◆ REQUIRED WORK:
Your task is to reproduce the material exactly.

start GIVEN DATA

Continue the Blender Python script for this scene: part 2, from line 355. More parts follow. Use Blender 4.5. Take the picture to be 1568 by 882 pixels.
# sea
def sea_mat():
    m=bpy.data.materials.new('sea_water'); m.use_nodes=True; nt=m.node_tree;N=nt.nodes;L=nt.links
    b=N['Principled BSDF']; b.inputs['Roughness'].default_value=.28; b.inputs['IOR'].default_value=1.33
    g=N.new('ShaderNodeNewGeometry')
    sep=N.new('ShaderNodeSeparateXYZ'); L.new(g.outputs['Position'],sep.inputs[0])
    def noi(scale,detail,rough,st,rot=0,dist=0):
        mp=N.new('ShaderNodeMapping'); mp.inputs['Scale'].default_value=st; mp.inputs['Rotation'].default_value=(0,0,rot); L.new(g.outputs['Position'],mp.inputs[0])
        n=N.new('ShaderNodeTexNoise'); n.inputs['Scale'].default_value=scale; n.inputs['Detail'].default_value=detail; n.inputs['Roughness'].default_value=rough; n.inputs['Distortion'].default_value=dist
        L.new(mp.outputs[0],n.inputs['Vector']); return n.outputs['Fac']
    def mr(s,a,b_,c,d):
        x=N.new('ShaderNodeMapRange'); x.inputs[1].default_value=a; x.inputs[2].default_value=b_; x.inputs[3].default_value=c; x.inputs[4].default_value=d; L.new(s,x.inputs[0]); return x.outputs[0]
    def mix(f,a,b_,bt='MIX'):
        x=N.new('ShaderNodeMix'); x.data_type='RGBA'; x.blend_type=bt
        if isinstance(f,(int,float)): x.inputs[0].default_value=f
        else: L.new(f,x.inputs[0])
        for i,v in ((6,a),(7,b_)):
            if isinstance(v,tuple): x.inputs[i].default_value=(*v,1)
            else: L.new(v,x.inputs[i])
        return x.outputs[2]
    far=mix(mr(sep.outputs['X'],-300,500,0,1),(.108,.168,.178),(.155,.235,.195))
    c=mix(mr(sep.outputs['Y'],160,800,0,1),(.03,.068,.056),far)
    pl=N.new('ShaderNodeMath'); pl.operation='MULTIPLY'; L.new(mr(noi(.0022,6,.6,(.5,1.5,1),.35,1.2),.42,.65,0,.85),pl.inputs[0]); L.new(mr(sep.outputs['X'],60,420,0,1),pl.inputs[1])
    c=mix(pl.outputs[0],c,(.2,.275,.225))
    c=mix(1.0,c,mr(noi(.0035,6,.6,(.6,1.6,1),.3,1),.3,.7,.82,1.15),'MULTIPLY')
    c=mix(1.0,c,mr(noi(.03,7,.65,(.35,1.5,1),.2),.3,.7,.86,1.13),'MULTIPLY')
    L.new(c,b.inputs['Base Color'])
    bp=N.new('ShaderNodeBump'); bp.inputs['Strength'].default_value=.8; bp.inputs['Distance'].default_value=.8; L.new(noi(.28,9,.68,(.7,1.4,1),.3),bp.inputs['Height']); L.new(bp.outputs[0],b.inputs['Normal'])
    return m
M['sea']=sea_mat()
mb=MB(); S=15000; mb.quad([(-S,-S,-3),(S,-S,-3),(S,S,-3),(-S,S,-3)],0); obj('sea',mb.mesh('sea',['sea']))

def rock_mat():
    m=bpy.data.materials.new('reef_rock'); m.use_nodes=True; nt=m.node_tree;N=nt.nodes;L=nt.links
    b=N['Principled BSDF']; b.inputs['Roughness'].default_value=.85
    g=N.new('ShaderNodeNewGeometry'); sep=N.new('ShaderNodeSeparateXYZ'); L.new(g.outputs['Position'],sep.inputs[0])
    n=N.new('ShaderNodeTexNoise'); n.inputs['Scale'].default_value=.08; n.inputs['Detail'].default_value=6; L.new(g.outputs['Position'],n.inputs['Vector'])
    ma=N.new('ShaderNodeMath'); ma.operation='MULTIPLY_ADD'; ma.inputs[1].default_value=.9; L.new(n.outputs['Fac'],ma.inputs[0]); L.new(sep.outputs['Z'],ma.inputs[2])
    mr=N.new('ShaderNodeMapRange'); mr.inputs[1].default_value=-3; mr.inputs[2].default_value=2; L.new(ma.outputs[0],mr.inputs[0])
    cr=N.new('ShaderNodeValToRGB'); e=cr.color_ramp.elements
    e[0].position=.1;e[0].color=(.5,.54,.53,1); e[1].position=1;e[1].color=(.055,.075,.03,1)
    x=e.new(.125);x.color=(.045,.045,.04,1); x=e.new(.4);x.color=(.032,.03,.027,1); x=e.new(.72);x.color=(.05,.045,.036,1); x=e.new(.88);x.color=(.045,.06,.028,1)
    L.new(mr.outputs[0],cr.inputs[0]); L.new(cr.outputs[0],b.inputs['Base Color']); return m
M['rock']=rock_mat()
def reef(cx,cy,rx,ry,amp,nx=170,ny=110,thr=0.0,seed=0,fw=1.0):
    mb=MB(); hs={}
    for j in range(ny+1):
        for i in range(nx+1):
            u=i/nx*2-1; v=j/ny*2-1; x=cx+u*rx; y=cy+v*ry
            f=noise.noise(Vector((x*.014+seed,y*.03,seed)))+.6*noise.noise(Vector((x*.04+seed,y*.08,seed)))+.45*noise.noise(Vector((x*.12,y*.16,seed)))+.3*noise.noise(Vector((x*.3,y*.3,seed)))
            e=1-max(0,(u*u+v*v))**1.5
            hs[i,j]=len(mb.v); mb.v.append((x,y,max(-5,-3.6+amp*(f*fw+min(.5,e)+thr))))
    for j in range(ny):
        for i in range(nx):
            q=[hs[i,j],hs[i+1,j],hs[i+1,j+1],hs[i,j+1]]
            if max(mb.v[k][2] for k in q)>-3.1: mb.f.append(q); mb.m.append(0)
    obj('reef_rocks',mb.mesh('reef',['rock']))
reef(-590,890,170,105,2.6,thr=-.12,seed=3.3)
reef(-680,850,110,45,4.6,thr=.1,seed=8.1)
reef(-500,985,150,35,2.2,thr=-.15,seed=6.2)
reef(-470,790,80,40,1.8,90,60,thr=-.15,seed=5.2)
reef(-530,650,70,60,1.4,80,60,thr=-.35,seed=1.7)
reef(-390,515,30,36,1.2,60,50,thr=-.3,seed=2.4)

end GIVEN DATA

◆ THE OUTPUT:
Continue the Blender Python script for this scene: part 2, from line 355. More parts follow. Use Blender 4.5. Take the picture to be 1568 by 882 pixels.
# sea
def sea_mat():
    m=bpy.data.materials.new('sea_water'); m.use_nodes=True; nt=m.node_tree;N=nt.nodes;L=nt.links
    b=N['Principled BSDF']; b.inputs['Roughness'].default_value=.28; b.inputs['IOR'].default_value=1.33
    g=N.new('ShaderNodeNewGeometry')
    sep=N.new('ShaderNodeSeparateXYZ'); L.new(g.outputs['Position'],sep.inputs[0])
    def noi(scale,detail,rough,st,rot=0,dist=0):
        mp=N.new('ShaderNodeMapping'); mp.inputs['Scale'].default_value=st; mp.inputs['Rotation'].default_value=(0,0,rot); L.new(g.outputs['Position'],mp.inputs[0])
        n=N.new('ShaderNodeTexNoise'); n.inputs['Scale'].default_value=scale; n.inputs['Detail'].default_value=detail; n.inputs['Roughness'].default_value=rough; n.inputs['Distortion'].default_value=dist
        L.new(mp.outputs[0],n.inputs['Vector']); return n.outputs['Fac']
    def mr(s,a,b_,c,d):
        x=N.new('ShaderNodeMapRange'); x.inputs[1].default_value=a; x.inputs[2].default_value=b_; x.inputs[3].default_value=c; x.inputs[4].default_value=d; L.new(s,x.inputs[0]); return x.outputs[0]
    def mix(f,a,b_,bt='MIX'):
        x=N.new('ShaderNodeMix'); x.data_type='RGBA'; x.blend_type=bt
        if isinstance(f,(int,float)): x.inputs[0].default_value=f
        else: L.new(f,x.inputs[0])
        for i,v in ((6,a),(7,b_)):
            if isinstance(v,tuple): x.inputs[i].default_value=(*v,1)
            else: L.new(v,x.inputs[i])
        return x.outputs[2]
    far=mix(mr(sep.outputs['X'],-300,500,0,1),(.108,.168,.178),(.155,.235,.195))
    c=mix(mr(sep.outputs['Y'],160,800,0,1),(.03,.068,.056),far)
    pl=N.new('ShaderNodeMath'); pl.operation='MULTIPLY'; L.new(mr(noi(.0022,6,.6,(.5,1.5,1),.35,1.2),.42,.65,0,.85),pl.inputs[0]); L.new(mr(sep.outputs['X'],60,420,0,1),pl.inputs[1])
    c=mix(pl.outputs[0],c,(.2,.275,.225))
    c=mix(1.0,c,mr(noi(.0035,6,.6,(.6,1.6,1),.3,1),.3,.7,.82,1.15),'MULTIPLY')
    c=mix(1.0,c,mr(noi(.03,7,.65,(.35,1.5,1),.2),.3,.7,.86,1.13),'MULTIPLY')
    L.new(c,b.inputs['Base Color'])
    bp=N.new('ShaderNodeBump'); bp.inputs['Strength'].default_value=.8; bp.inputs['Distance'].default_value=.8; L.new(noi(.28,9,.68,(.7,1.4,1),.3),bp.inputs['Height']); L.new(bp.outputs[0],b.inputs['Normal'])
    return m
M['sea']=sea_mat()
mb=MB(); S=15000; mb.quad([(-S,-S,-3),(S,-S,-3),(S,S,-3),(-S,S,-3)],0); obj('sea',mb.mesh('sea',['sea']))

def rock_mat():
    m=bpy.data.materials.new('reef_rock'); m.use_nodes=True; nt=m.node_tree;N=nt.nodes;L=nt.links
    b=N['Principled BSDF']; b.inputs['Roughness'].default_value=.85
    g=N.new('ShaderNodeNewGeometry'); sep=N.new('ShaderNodeSeparateXYZ'); L.new(g.outputs['Position'],sep.inputs[0])
    n=N.new('ShaderNodeTexNoise'); n.inputs['Scale'].default_value=.08; n.inputs['Detail'].default_value=6; L.new(g.outputs['Position'],n.inputs['Vector'])
    ma=N.new('ShaderNodeMath'); ma.operation='MULTIPLY_ADD'; ma.inputs[1].default_value=.9; L.new(n.outputs['Fac'],ma.inputs[0]); L.new(sep.outputs['Z'],ma.inputs[2])
    mr=N.new('ShaderNodeMapRange'); mr.inputs[1].default_value=-3; mr.inputs[2].default_value=2; L.new(ma.outputs[0],mr.inputs[0])
    cr=N.new('ShaderNodeValToRGB'); e=cr.color_ramp.elements
    e[0].position=.1;e[0].color=(.5,.54,.53,1); e[1].position=1;e[1].color=(.055,.075,.03,1)
    x=e.new(.125);x.color=(.045,.045,.04,1); x=e.new(.4);x.color=(.032,.03,.027,1); x=e.new(.72);x.color=(.05,.045,.036,1); x=e.new(.88);x.color=(.045,.06,.028,1)
    L.new(mr.outputs[0],cr.inputs[0]); L.new(cr.outputs[0],b.inputs['Base Color']); return m
M['rock']=rock_mat()
def reef(cx,cy,rx,ry,amp,nx=170,ny=110,thr=0.0,seed=0,fw=1.0):
    mb=MB(); hs={}
    for j in range(ny+1):
        for i in range(nx+1):
            u=i/nx*2-1; v=j/ny*2-1; x=cx+u*rx; y=cy+v*ry
            f=noise.noise(Vector((x*.014+seed,y*.03,seed)))+.6*noise.noise(Vector((x*.04+seed,y*.08,seed)))+.45*noise.noise(Vector((x*.12,y*.16,seed)))+.3*noise.noise(Vector((x*.3,y*.3,seed)))
            e=1-max(0,(u*u+v*v))**1.5
            hs[i,j]=len(mb.v); mb.v.append((x,y,max(-5,-3.6+amp*(f*fw+min(.5,e)+thr))))
    for j in range(ny):
        for i in range(nx):
            q=[hs[i,j],hs[i+1,j],hs[i+1,j+1],hs[i,j+1]]
            if max(mb.v[k][2] for k in q)>-3.1: mb.f.append(q); mb.m.append(0)
    obj('reef_rocks',mb.mesh('reef',['rock']))
reef(-590,890,170,105,2.6,thr=-.12,seed=3.3)
reef(-680,850,110,45,4.6,thr=.1,seed=8.1)
reef(-500,985,150,35,2.2,thr=-.15,seed=6.2)
reef(-470,790,80,40,1.8,90,60,thr=-.15,seed=5.2)
reef(-530,650,70,60,1.4,80,60,thr=-.35,seed=1.7)
reef(-390,515,30,36,1.2,60,50,thr=-.3,seed=2.4)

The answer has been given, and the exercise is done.